The district court ruled in the Loudermilks’ favor in 2010, but the deputies then obtained a ruling from the 9th Circuit, which said the deputies were entitled in immunity.
Then the lower court, which originally concluded that such searches were not voluntary, changed its mind, Mason said.
“While the sheriff’s deputies had arrived on the scene late and were not insisting to enter the home, the social workers were. It was the social workers who claimed that their visit was an ‘emergency’ despite the allegation being two months old. The social workers, not the deputies, threatened to take the Loudermilk children into custody. Despite our response to the social workers’ request, the district court ruled that the social workers were also immune from violating the Loudermilks’ rights based on the ruling of the Ninth Circuit in favor of the deputies,” he said.
Mason said the organization now is considering whether there should be an appeal.
“Based on the facts and the law, it is our view that the social workers should not be entitled to the same benefit of the doubt that the Ninth Circuit afforded the deputies,” he said.
The HSLDA has noted in court papers: “For 40 terrifying minutes, this homeschooling couple had asserted their Fourth Amendment right to be free from an unreasonable search of their home. The two investigative social workers were eventually joined by six uniformed sheriff’s deputies who were called because the social workers considered the Loudermilks to be ‘uncooperative.’”
But the HSLDA said the Loudermilks were forced to allow the search when the social workers “played their ace-in-the-hole,” warning, “If you don’t let us in immediately, we will take your children into state custody.”
The court filing explains that the still-anonymous tipster told authorities that there was a danger to the children in the new home, but social services took some two months to respond.
“In the two months between receiving the anonymous report and arriving unannounced on the Loudermilks’ front porch, social services clearly never believed that the situation needed emergency intervention,” HSLDA asserted. “No one ever asked a judge for a court order. But when it came time for the social workers to complete their investigation, the family’s Fourth Amendment rights just got in the way.”
According to court filings, the Loudermilks had been building their dream home in Arizona. They eventually obtained permission from the county to move in, even though there were minor projects to be finished.
One social worker left a business card and later explained when the parents contacted the office that there had been an anonymous tip. A visit was scheduled for the social worker to investigate what allegedly was a “danger” to the children two months later.
However, the family consulted a lawyer who warned the county that the county itelf had given proper permission for the family to move in.
When social workers Cash and Cramer appeared at the home unannounced some weeks later, they threatened to take the family’s five children.
The petition says Cash “appeared to believe that her simple inability to determine the children’s living conditions was sufficient grounds for her to remove the children from their parents.”
That’s even though the social workers were allowed to talk to the children to see that they were fine.

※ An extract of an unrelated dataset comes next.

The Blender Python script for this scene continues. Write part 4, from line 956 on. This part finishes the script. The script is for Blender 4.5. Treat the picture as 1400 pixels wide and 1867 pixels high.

Nevertheless, the threats from Cash continued.
“Faced with unrelenting ultimatum that the officers would physically remove the children from the home unless they were admitted, together with a significant show of force, John felt that he had no option besides allowing the search of his home. He believed that he would be arrested and the children removed if he continued to refuse. … Tiffany believed her children would be immediately removed from the home if she did not allow the social workers and officers to search her home.”
The ultimate search took only minutes and uncovered no issues, showing that the “tip” was wrong.
U.S. District Judge Earl H. Carroll previously concluded the lawsuit by the family against the social workers, sheriff and deputies would be allowed to continue, because the social workers’ concerns were based on “an anonymous tip that the … Loudermilk children were being neglected and that plaintiffs’ home was uninhabitable.”
However, the judge said that under federal law, an anonymous tip “without more, does not constitute probable cause.”